Marvel 1602
Reviewed: October 11, 2006
By: Neil Gaiman / illustrations by Andy Kubert
Publisher: Marvel Comics
248 pages, $22.19
In Marvel 1602 creators Neil
Gaiman and Andy Kubert take us to the last year of the reign of Queen Elizabeth
where something seems to have gone wrong with the flow of time. It’s 360 years
before Stan Lee, Jack Kirby and Steve Ditko will kick-start the Marvel Age
of Comics by creating the Fantastic Four, Dr. Strange, Spider-man, Daredevil,
Captain America and the X-men, but the universe of Marvel 1602 seems
to be jumping the gun.
Nicolas Fury is chief spy and advisor
to the Queen, while Carlos Javier has a special school for a band of mutated
humans people call the witchbreed. One of Fury’s best agents is a blind musician
and acrobat named Murdoch, while he also has a young aid named Peter Parquah
who is fascinated with spiders.
Queen Bess’s other highly placed advisor
is a doctor and magician named Stephen Strange, who is receiving ominous visions
concerning trouble on a cosmic scale. The universe is out of whack and he
doesn’t know why.
Some mysterious event has caused people
with super abilities to develop over three centuries before they should have.
Some force has ripped through time and pulled the marvels with it, embedding
them in the 17th century before they should have existed. The resulting chronal
backlash may just destroy more than England.

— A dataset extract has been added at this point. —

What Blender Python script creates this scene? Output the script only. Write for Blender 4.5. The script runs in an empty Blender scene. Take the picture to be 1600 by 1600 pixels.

Gaiman is better known now for writing
fantasy novels, but his first fame came with comics, and this eight issue
series marked his first foray into the form since he wrapped up his 75 issue
run on the award winning Sandman series a decade earlier. Working with
top artist Andy Kubert, whose fine drawings are enhanced by the digital painting
of Richard Isanove, Gaiman has retrofitted the Elizabethan age with super
adventure and cooked up a tale worthy of the cast of characters he has altered
to fit the era.
This was a delightful flight of fancy.